У меня стал мерзнуть нос. Я попросилась в дом. Потом ходила следом за ключницей, бывшей мамкой, Феоней — всюду — в кладовую, где хранились банки с вареньем, яблоки, сахар, и в людскую, где был молочный сепаратор. При мне тут же били масло к вечернему чаю и сбивали сливки к обеду. Кухня была в отдельном флигельке, соединенном с домом галереей.
Дом был очень стар, давно не ремонтировался, на деревянной крыше вдоль желоба росли кустики, летом даже цветочки. Говорили, что в доме живут привидения, что бабушка в тоске по умершем муже вызывает каждую ночь его дух, который носится с шелестом по комнате, гасит свечи, шевелит занавески. Даже моя мать и отчим уверяли, что однажды, засидевшись поздно в столовой за чтением, чувствовали его присутствие: пронесся ветер, пламя свечи совсем пригнулось, послышался протяжный вздох.
Дети тоже верили этим рассказам и даже играли в духов. Самая хитрая — приемыш Клавдия, — пользовалась нашим страхом, стучала в стенку и уверяла, что это духи. Потом нашла дырку в стене и говорила, что там живут феи и что их можно видеть.

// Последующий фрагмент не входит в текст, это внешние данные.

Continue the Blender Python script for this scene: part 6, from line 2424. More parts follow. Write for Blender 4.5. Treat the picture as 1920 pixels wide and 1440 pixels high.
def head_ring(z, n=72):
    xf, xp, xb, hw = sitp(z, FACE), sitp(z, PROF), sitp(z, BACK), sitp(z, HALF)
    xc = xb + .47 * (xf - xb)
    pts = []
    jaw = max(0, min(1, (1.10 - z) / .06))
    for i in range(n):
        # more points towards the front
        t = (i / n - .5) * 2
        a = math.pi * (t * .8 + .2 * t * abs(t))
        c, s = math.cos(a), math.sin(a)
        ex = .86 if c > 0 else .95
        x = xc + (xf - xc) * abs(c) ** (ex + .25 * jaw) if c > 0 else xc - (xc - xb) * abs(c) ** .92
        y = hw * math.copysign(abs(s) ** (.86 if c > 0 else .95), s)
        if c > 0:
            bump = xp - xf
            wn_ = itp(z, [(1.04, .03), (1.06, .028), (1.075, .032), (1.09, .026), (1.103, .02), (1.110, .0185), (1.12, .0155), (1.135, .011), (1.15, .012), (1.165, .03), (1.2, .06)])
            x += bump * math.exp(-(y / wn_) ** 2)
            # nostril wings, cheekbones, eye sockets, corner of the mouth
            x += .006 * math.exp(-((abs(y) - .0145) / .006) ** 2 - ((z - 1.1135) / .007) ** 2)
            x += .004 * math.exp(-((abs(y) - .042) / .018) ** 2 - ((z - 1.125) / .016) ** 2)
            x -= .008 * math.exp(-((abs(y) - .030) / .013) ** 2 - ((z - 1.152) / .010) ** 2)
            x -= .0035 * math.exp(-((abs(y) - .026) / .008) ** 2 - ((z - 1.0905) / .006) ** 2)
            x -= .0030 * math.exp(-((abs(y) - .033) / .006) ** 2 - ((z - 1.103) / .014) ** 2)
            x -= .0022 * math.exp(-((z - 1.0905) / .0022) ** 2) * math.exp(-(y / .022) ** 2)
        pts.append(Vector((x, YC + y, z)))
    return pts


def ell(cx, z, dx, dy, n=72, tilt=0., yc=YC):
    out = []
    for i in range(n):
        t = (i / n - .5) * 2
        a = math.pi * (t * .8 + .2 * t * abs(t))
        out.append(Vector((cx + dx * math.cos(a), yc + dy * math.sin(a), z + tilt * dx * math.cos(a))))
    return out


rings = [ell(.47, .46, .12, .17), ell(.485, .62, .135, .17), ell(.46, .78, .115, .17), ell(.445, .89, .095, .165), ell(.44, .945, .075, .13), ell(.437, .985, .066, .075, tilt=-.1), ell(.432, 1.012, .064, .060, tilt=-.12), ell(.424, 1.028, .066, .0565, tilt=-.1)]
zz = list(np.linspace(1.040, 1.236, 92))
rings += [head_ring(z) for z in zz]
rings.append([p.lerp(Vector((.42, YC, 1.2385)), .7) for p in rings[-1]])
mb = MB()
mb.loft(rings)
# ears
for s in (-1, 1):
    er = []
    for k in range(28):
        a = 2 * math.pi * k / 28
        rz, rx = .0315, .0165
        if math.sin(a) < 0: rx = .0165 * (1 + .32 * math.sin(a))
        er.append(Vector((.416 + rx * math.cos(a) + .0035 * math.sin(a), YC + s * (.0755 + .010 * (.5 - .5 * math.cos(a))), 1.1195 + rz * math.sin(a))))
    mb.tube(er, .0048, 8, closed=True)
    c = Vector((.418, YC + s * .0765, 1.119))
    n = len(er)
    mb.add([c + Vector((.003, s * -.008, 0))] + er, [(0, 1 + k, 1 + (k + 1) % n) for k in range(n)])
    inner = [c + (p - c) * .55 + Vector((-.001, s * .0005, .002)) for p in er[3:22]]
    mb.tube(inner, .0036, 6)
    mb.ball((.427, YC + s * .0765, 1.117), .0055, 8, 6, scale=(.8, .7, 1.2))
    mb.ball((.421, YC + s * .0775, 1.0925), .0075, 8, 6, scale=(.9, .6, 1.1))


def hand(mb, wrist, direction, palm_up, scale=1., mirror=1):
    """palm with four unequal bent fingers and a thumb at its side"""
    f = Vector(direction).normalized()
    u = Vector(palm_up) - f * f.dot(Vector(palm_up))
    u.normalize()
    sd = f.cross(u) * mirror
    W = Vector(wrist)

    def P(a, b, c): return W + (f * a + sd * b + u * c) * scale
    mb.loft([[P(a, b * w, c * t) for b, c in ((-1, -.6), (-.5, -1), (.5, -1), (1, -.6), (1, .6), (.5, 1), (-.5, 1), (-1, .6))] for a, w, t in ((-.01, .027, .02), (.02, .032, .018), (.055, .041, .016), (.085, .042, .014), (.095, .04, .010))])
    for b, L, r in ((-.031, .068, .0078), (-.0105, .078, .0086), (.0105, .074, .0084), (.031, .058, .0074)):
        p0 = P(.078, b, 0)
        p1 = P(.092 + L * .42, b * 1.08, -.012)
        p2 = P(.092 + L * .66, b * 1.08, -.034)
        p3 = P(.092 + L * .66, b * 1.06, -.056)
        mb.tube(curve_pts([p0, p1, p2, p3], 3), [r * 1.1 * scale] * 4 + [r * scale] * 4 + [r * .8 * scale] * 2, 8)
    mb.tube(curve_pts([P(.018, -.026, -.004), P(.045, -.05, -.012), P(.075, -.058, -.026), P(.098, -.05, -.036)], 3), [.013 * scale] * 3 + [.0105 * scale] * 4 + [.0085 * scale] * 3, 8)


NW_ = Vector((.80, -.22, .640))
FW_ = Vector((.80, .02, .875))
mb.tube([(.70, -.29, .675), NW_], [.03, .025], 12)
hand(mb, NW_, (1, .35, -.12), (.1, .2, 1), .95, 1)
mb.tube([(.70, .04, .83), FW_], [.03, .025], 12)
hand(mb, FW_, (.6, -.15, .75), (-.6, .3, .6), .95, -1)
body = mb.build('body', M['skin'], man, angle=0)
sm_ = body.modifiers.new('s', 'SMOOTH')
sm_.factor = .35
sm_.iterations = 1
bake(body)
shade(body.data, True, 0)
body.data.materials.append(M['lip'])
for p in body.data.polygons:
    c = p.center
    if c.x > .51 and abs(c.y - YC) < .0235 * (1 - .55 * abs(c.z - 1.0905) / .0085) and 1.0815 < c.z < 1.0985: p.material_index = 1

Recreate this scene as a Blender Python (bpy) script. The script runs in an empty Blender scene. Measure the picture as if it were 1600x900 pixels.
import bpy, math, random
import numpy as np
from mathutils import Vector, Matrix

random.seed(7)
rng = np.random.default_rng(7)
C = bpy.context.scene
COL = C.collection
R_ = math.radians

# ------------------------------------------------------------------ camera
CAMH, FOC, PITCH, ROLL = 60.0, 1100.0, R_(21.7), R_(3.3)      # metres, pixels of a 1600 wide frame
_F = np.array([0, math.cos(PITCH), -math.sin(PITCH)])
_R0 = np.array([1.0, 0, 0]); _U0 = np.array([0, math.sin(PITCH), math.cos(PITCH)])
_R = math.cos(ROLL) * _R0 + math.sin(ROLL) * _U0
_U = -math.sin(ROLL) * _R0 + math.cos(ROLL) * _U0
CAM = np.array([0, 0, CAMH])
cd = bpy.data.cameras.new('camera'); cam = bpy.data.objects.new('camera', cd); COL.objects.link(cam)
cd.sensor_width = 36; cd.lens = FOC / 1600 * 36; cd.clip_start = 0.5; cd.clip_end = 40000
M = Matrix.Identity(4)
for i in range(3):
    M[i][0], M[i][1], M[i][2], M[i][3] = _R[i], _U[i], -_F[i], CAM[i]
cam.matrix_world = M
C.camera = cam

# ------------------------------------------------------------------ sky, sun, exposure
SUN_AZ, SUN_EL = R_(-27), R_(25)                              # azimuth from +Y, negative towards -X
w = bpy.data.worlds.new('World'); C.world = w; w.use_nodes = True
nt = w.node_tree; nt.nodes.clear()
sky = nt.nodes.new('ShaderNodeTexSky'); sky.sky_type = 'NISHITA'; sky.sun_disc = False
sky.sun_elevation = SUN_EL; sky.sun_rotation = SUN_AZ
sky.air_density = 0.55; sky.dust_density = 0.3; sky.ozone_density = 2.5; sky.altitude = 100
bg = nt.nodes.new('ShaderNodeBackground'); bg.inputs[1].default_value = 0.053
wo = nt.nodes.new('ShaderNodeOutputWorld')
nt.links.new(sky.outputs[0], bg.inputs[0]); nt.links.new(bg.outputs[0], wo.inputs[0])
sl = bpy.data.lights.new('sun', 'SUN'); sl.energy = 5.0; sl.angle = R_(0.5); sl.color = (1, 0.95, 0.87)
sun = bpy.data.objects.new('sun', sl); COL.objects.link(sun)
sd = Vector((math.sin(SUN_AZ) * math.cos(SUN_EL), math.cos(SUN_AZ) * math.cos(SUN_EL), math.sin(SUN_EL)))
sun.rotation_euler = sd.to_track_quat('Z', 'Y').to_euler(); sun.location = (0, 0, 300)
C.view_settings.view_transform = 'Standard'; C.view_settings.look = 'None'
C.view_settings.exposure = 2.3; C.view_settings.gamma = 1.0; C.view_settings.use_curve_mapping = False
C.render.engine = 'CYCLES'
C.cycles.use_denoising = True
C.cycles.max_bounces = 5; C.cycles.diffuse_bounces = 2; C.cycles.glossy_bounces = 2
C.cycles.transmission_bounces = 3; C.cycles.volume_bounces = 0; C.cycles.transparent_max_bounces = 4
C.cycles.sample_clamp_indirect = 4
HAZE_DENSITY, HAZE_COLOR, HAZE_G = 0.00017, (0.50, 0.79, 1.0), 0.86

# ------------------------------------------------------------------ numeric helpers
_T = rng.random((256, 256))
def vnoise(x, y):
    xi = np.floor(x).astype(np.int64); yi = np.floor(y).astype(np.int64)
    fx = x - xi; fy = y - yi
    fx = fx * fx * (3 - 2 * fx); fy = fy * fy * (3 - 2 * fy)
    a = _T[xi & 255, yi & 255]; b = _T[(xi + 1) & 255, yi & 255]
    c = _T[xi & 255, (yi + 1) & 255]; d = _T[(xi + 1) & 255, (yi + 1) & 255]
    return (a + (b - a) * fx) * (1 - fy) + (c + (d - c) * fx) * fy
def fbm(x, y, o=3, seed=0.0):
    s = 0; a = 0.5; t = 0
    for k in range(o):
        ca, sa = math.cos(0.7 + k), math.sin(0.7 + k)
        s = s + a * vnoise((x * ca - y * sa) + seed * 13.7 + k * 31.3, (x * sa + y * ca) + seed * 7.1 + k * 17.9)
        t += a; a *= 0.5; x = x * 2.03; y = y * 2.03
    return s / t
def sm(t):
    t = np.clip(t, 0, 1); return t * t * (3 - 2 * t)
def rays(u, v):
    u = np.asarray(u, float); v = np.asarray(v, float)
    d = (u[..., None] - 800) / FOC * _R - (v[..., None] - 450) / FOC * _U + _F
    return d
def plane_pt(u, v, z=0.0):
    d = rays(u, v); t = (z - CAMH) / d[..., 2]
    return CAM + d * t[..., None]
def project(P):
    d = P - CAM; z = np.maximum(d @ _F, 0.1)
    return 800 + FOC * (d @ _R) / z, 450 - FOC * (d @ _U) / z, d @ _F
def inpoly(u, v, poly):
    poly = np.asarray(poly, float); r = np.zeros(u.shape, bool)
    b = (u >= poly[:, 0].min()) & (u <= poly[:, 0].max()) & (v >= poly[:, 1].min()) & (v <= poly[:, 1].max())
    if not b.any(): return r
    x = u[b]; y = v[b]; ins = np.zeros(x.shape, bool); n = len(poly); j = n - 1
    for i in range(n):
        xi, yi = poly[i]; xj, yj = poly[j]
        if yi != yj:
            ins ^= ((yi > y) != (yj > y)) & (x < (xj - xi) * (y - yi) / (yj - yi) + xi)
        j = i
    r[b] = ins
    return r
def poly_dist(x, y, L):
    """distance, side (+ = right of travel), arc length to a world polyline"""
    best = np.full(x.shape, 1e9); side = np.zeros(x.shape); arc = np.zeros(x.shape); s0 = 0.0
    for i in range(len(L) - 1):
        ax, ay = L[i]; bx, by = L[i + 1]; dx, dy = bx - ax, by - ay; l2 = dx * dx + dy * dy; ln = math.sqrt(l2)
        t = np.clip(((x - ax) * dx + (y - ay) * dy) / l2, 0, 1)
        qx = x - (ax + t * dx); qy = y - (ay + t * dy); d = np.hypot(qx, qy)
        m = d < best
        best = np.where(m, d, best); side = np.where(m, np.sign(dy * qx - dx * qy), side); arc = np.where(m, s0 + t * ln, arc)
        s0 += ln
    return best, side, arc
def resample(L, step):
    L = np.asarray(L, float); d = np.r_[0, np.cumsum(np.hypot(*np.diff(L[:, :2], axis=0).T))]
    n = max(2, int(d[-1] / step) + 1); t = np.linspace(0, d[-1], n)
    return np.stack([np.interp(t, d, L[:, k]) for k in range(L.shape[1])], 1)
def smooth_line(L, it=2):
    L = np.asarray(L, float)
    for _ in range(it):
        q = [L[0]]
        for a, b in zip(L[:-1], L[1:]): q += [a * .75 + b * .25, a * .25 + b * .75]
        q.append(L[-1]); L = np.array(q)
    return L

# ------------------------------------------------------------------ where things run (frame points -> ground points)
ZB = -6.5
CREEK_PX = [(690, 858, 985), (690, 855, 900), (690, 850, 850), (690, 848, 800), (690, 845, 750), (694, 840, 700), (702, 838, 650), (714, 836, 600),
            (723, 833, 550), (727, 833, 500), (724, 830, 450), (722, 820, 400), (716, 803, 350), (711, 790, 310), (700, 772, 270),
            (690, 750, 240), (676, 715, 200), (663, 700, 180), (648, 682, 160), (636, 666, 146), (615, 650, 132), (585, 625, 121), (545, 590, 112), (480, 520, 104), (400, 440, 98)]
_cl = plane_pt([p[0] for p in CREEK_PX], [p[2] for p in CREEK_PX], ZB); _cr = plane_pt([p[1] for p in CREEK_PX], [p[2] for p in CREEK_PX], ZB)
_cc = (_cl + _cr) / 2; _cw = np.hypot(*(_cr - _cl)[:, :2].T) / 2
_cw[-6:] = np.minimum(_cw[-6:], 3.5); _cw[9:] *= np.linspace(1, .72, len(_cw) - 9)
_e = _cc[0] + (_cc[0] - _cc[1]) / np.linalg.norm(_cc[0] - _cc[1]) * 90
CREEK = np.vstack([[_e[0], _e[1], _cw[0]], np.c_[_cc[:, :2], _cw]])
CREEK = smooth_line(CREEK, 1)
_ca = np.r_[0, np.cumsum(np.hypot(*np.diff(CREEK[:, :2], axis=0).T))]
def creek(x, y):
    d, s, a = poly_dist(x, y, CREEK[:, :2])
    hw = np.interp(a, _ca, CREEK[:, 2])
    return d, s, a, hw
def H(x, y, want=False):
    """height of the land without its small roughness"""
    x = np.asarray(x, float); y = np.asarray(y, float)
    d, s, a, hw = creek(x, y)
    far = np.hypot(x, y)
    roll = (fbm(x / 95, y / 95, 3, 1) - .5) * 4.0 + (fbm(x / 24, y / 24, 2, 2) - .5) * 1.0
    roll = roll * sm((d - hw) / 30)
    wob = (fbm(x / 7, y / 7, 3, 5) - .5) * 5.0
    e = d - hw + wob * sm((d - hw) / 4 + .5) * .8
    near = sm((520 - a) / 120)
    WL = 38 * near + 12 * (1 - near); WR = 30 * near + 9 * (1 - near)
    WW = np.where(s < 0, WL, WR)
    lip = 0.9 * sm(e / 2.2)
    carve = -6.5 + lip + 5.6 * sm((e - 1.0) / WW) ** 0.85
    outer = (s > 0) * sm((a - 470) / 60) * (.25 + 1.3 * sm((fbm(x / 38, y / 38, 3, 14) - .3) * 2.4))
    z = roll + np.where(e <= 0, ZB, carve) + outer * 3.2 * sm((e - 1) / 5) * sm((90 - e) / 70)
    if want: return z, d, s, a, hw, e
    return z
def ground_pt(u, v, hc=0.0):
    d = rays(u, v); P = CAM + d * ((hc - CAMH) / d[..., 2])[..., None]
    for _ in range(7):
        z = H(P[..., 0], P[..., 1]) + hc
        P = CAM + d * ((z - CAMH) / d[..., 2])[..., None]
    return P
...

В воскресенье нас повезли в церковь, хотя она находилась всего в версте. Нас — ребятишек — свалили всех в кучу в большие розвальни на солому, покрытую ковром. Сани толчком двинулись вперед, половина вывалилась в снег, было много визгу и смеха. Бабушка в парадной шали и ротонде ехала в других санях.
Церковь была маленькая, бревенчатая. Певчих не было. Служба прошла быстро. Воскресный обед, особенно вкусный и торжественный, вызывал у детей соревнование в поедании сладкого. Специальностью Феоны было блюдо, называемое «юнга». Это была булка, пропитанная вареньем и залитая сливками. Кормили шесть раз в день, при этом так, что встать из-за стола бывало трудно.
Дни были короткие, рано темнело, нам не позволяли далеко уходить от дома. Но мы успевали сбегать к речке Кистендей с обрывистыми меловыми берегами и в конюшню, покормить лошадей сахаром, который мы бессовестно крали из-под носа Феоны. У каждого были любимицы, у меня: старая, седая «Моргушка», моя будущая учительница, и вороная «Гитарка» с белой звездочкой во лбу.
Бабушка, бывшая балерина, сохранившая и в старости молодые привычки, тоже часто выходила пройтись по саду, проведать лошадей, иногда навестить мельника. Между трапезами она сидела в своей комнате, полной реликвий, и предавалась воспоминаниям. Попасть к ней значило либо получить выговор, либо быть обласканным. И то и другое случалось очень редко. В комнате пахло старинными духами «Le jardin de mon cure»[102], в овальных paмах висели дагерротипы и фотографии дней ее молодости. Перед иконой в остекленном киоте красного дерева всегда горела лампадка на цепочках.
Сама бабушка с большими серыми глазами, худощавая и подвижная, имела много горя, но держалась бодро. Ее младший любимый сын застрелился недавно, заболев; ее сын Федя собирался жениться на дочери немецкого колониста, арендатора фруктового сада. Все были против, и он часто запивал. Леля (мой отчим) женился на разводке[103], о которой шли предосудительные слухи: четыре года она жила на свои заработки, одевалась по моде и, говорят, у нее были наклеенные брови[104]. Но все-таки — родственница.